Outlook on the proposed solution to the problem of sets, the risk of a global stock market crash, and the contrasting fortunes of BT and C&W

FOR A guide to the difference between British Telecom and Cable & Wireless, the last few weeks are a pretty good illustration. While Sir Peter Bonfield, BT's chief executive, was last week telling the world that he was keeping his options open on possible deals in the US his counterpart at C&W, Dick Brown, was locked in a room with executives from MCI, convincing them to sell him their Internet business.

It was all supposed to be so different. Back in July1996, when Mr Brown took charge and Mr Bonfield was just getting his feet under the desk, the roles were reversed. C&W, which had just failed to merge with BT, was a floundering mish-mash of unrelated telecom businesses without a strategy and, so the market thought, an independent future.
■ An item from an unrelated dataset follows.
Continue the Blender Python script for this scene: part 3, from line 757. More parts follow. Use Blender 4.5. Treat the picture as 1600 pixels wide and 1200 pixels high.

Meanwhile, Mr Bonfield was the dynamic type who could shake the last cobwebs of state ownership out of BT and turn it into a world-beating telecom giant.

But the reverse has happened. Mr Brown has beaten some shape into C&W, selling off assets where it has no management control and signing deals with the likes of Telecom Italia while instilling a fast-moving, entrepreneurial management culture.

At the same time, he has also presided over a long-needed rationalisation of the cable industry which gives Mercury a new lease of life.

Meanwhile, Mr Bonfield has done a lot of talking about international strategy but watched his planned mega-merger - with MCI - fall apart.

So when MCI called both BT and C&W three weeks ago to ask them whether they were interested in buying the Internet business it was Mr Brown who had the deal almost sewn up before BT knew what was going on.

Ironically, radically different management styles have had precious little effect on share price performance. Since July 1996, BT's shares have kept up with those of its smaller rival, partly out of relief that the MCI deal failed and partly in expectation that BT would be propelled into the mother of all payouts to shareholders.

Unless Mr Bonfield gets his act together soon, however, it's hard to see that share price performance lasting.